Open Marxism


Open Marxism is a school of thought which draws on libertarian socialist critiques of party communism and stresses the need for openness to praxis and history through an anti-positivist method grounded in the "practical reflexivity" of Karl Marx's own concepts. The "openness" in open Marxism also refers to a non-deterministic view of history in which the unpredictability of class struggle is foregrounded.

Overview

The sources of open Marxism are many, from György Lukács' return to the philosophical roots of Marx's thinking to council communism and from anarchism to elements of Autonomism and situationism. Intellectual affinities with autonomist Marxism were especially strong and led to the creation of the journal The Commoner following in the wake of previous open Marxist journals Arguments and Common Sense. In the 1970s and 1980s, state-derivationist debates around the separation of the economic and the political under capitalism unfolded in the San Francisco-based working group Kapitalistate and the Conference of Socialist Economists journal Capital & Class, involving many of the theorists of Open Marxism and significantly influencing its theoretical development.
Three volumes entitled Open Marxism were published by Pluto Press in the 1990s. Recent work by open Marxists has included a revaluation of Theodor W. Adorno. Those commonly associated with open Marxism include John Holloway, Simon Clarke, Werner Bonefeld, Ana C Dinerstein, Richard Gunn, Kosmas Psychopedis, Adrian Wilding, Peter Burnham, Mike Rooke, Hans-Georg Backhaus, Helmut Reichelt, Harry Cleaver, Johannes Agnoli, Kostas Axelos and Henri Lefebvre.

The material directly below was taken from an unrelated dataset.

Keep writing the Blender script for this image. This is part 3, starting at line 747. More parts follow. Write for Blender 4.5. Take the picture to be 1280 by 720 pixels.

Relationship to Heideggerian and Hegelian Marxism

' variant of open Marxism makes explicit connections to the existentialist critique of systems theory. He uses Martin Heidegger's phenomenology to reveal an open system of relations rather than a closed and deterministic totality that could be known and predicted by Marxist theory. For example, Axelos critiques theories of globalization that assume a closed world picture,as opposed to an open-ended process of world-forming in which the neoliberal project to restructure a crisis-ridden capitalism lacks a firm structural foundation. Axelos tries to maintain the unity of knowledge, even if he sees the world as multidimensional and unrepresentable. This was a departure from the Heideggerian Marxism of the early Herbert Marcuse which was, like others in the Frankfurt School, influenced by Hegelianism.
While most open Marxists have rejected Hegelian Marxist approaches, there is also a tendency to interpret the work of Antonio Gramsci as non-Hegelian, or a departure from orthodox theory and practice. Thus, open Marxism has served as the basis for neo-Gramscian research in international relations by Stephen Gill and Robert W. Cox, although some question the openness of metaphors such as "war of position" and "historic bloc" for analysis of micro-interactions and resistance within contemporary neoliberalism.

Criticism

Some critics have alleged that open Marxism is too open and only loosely Marxist. Thus, there may be more conceptual dissonance between Marx's analysis of 19th century problems and 20–21st century problems of technoscience and the domination of nature by modern civilization.
Others claim that open Marxist accounts tend to treat the national capitalist state abstractly, without reference to uneven and combined development and international forms of class struggle in the capitalist "world-system".